Q1. What happens first- memory allocation or constructor call for the below written statement ?

int *ptr = new int();

Q2. What is the difference between following three approaches?

  1. If an object is destroyed with DELETE operator. Will destructor be called?
  2. If a destructor is called explicitly (e.g. a1.~A()) to destroy the object?
  3. Neither explicit destructor call is made nor DELETE operator is used to destroy the object but object goes out of scope.

What would be the behavior if the destructor is private or protected?

+2  A: 

OK, well I've given your questions a somewhat meaningful title, so I'll try to answer them as well. (Though you really should put multiple questions in multiple postings).

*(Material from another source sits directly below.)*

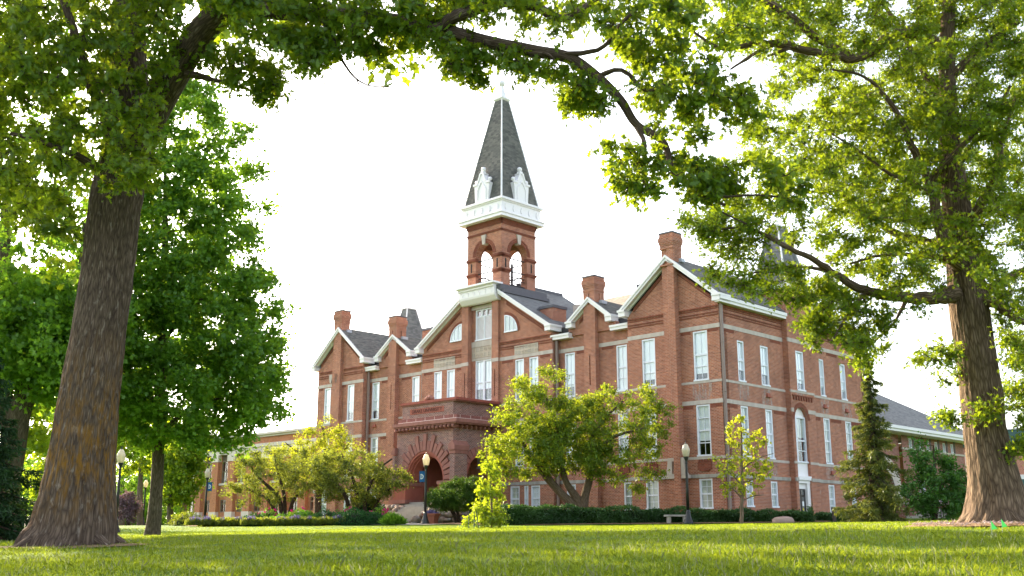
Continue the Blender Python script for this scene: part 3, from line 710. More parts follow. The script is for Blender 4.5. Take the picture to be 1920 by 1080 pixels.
# downpipes
for (fn, a, z1, d) in ((sfn, .12, 13.4, -.1), (FR(vrR), 13.55, 12.9, -.25), (FR(vrL), 34.65, 12.9, -.25), (FR(vrL), 27.85, 12.9, -.2), (sfn, 18.35, 13.4, -.1)):
    mb = MB('pipe_brown'); w = .09 if a != 27.85 else .035
    pbox(mb, fn, a - w, a + w, GB, z1, d - .08, d + .08)
    for z in (4.5, 8, 11): pbox(mb, fn, a - w - .03, a + w + .03, z, z + .05, d - .1, d + .1)
    mb.build('downpipe', hall, bevel=.02)
# quarter round windows of the middle gable
for (cx, sg) in ((18.43, -1), (23.0, 1)):
    fn = FR(vC); mb = MB('window_white'); rr = 1.33; n = 12
    arc = [(cx + sg * rr * math.cos(math.pi / 2 * i / n), 14.0 + 1.3 * math.sin(math.pi / 2 * i / n)) for i in range(n + 1)]
    ai = [(cx + sg * (.09 + (rr - .18) * math.cos(math.pi / 2 * i / n)), 14.09 + 1.12 * math.sin(math.pi / 2 * i / n)) for i in range(n + 1)]
    for i in range(n): mb.prism([arc[i], arc[i + 1], ai[i + 1], ai[i]], fn, -.06, .02)
    pbox(mb, fn, cx, cx + sg * rr, 13.98, 14.09, -.1, .02); pbox(mb, fn, cx, cx + sg * .09, 14.05, 15.29, -.06, .02)
    for q in (.36, .68): pbox(mb, fn, cx + sg * rr * q - .025, cx + sg * rr * q + .025, 14.05, 14.05 + 1.2 * math.sqrt(1 - q * q), -.055, .0)
    o = mb.build('quarter_round_window', hall)
    g = MB('glass'); g.prism([(cx + sg * .05, 14.05)] + ai, fn, -.022, -.018); g.build('pane', o)
    g = MB('blind_grey'); g.prism([(cx + sg * .05, 14.05)] + ai, fn, -.012, -.004); g.build('backing', o)
    h = MB('brick_course'); 
    arc2 = [(cx + sg * (rr + .22) * math.cos(math.pi / 2 * i / n), 14.0 + 1.52 * math.sin(math.pi / 2 * i / n)) for i in range(n + 1)]
    for i in range(n): h.prism([arc[i], arc[i + 1], arc2[i + 1], arc2[i]], fn, -.02, .02)
    h.build('arch_hood', o)
# bracketed white cornice across the tower foot
mb = MB('white_paint'); fn = FR(0); a0, a1 = 18.75, 22.72
pts = [(-.2, 16.5), (-.28, 16.55), (-.55, 16.85), (-.6, 17.0), (-.62, 17.45), (-.72, 17.5), (-.72, 17.6), (-.86, 17.68), (-.9, 17.82), (-.2, 17.86), (.1, 17.86), (.1, 16.5)]
mb.solid([(-a0 - .1 - (0 if i < 4 else .0), d, z) for i, (d, z) in enumerate(pts)] + [(-a1, d, z) for d, z in pts], [tuple(range(12)), tuple(range(23, 11, -1))] + [(i, i + 12, (i + 1) % 12 + 12, (i + 1) % 12) for i in range(12)])
mb.box(-a1 - .12, -a0 + .1, -.93, .1, 17.7, 17.84)
for i in range(6):
    a = a0 + .4 + i * .62; mb.prism([(a - .02, 17.08), (a + .02, 17.08), (a + .02, 17.4), (a - .02, 17.4)], fn, -.64, -.5); arch_ring(mb, fn, a + .1, 17.33, .08, .12, -.645, -.6, 0, math.pi, 6)
mb.build('bracketed_cornice', hall)
# ================================================================ bell tower
TU0, TU1, TV0, TV1 = 18.9, 22.6, .2, 3.9; TC = 20.75; TVC = 2.05
mb = MB('brick_red')
for fn, lo, hi in ((FR(TV0), TU0, TU1), (lambda a, z, d: (-a, TV1 - d, z), TU0, TU1), (SD(TU0), TV0, TV1), (lambda a, z, d: (-(TU1 - d), a, z), TV0, TV1)):
    c = (lo + hi) / 2
    arch_wall(mb, fn, lo, hi, 17.2, 22.95, c, .93, 20.35, .62)
    # inner face of the pier walls
    arch_wall(mb, lambda a, z, d, fn=fn: fn(a, z, .62 - d * 0), lo + .62, hi - .62, 17.2, 22.95, c, .93, 20.35, 0.0)
    mb.use('brick_red')
tower = mb.build('bell_tower', hall)
mb = MB('brick_course')
def ringband(z0, z1, e, gap=True):
    for fn, lo, hi in ((FR(TV0), TU0, TU1), (SD(TU0), TV0, TV1), (lambda a, z, d: (-a, TV1 - d, z), TU0, TU1), (lambda a, z, d: (-(TU1 - d), a, z), TV0, TV1)):
        mb.mark(); c = (lo + hi) / 2
        if gap:
            pbox(mb, fn, lo - e, c - .92, z0, z1, -e, .3); pbox(mb, fn, c + .92, hi + e, z0, z1, -e + .002, .3)
        else: pbox(mb, fn, lo - e, hi + e, z0, z1, -e, .1)
for z0, z1, e in ((18.83, 18.93, .05), (18.93, 19.04, .1), (18.75, 18.83, .02), (19.95, 20.05, .05), (20.05, 20.18, .1), (20.18, 20.24, .03)): ringband(z0, z1, e)
for z0, z1, e in ((21.95, 22.05, .04), (22.05, 22.13, .07), (22.5, 22.6, .04), (22.6, 22.72, .07), (22.72, 22.95, .1)): ringband(z0, z1, e, False)
for fn, lo, hi in ((FR(TV0), TU0, TU1), (SD(TU0), TV0, TV1)):
    c = (lo + hi) / 2; mb.mark(); arch_ring(mb, fn, c, 20.35, .94, 1.08, -.03, .1); arch_ring(mb, fn, c, 20.35, 1.12, 1.24, -.05, .1)
mb.build_each('corbel_course', tower)
mb = MB('limestone')
for fn, lo, hi in ((FR(TV0), TU0, TU1), (SD(TU0), TV0, TV1)):
    c = (lo + hi) / 2; mb.mark(); mb.prism([(c - .13, 21.15), (c + .13, 21.15), (c + .24, 21.9), (c - .24, 21.9)], fn, -.1, .3)
mb.build_each('keystone', tower)
mb = MB('dark_room')
for fn, lo, hi in ((FR(TV0), TU0, TU1), (SD(TU0), TV0, TV1)):
    for a in (lo + .45, hi - .45): mb.mark(); pbox(mb, fn, a - .07, a + .07, 19.15, 19.85, -.008, .05)
mb.build_each('slot_vent', tower)
mb = MB('dark_metal')
for z, r in ((18.35, .035), (18.6, .035), (19.0, .05), (20.0, .05), (17.95, .05)):
    for a, b in (((-TU0 - .3, TV0 + .3), (-TU1 + .3, TV0 + .3)), ((-TU0 - .3, TV0 + .3), (-TU0 - .3, TV1 - .3)), ((-TU1 + .3, TV0 + .3), (-TU1 + .3, TV1 - .3)), ((-TU0 - .3, TV1 - .3), (-TU1 + .3, TV1 - .3))):
        mb.tube([(*a, z), (*b, z)], [r, r], 6)
mb.tube([(-TU0 - 1.2, TVC + .5, 17.6), (-TU0 - 1.2, TVC + .5, 19.9)], [.11, .11], 4); mb.tube([(-TU0 - .6, TVC - .1, 17.6), (-TU0 - .6, TVC - .1, 20)], [.06, .06], 4)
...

Q1. The allocation happens first. This is clearly the case because the object doesn't exist until it is allocated. Only then can the constructor run and give the object a value.

Q2.

1. If an object is destroyed with DELETE operator. Will destructor be called?

Yes.

2. If a destructor is called explicitly (e.g. a1.~A()) to destroy the object?

There is no real question here.

3. Neither explicit destructor call is made nor DELETE operator is used to destroy the object but object goes out of scope.

This question is ambiguous. The delete aspect of it implies the object was allocated on the heap, in which case it never goes out of scope... But the pointer to the object can go out of scope. If this is what you are talking about, then you have a memory leak.

However, if you are talking about a stack allocated object, then its destructor will be called when it goes out of scope.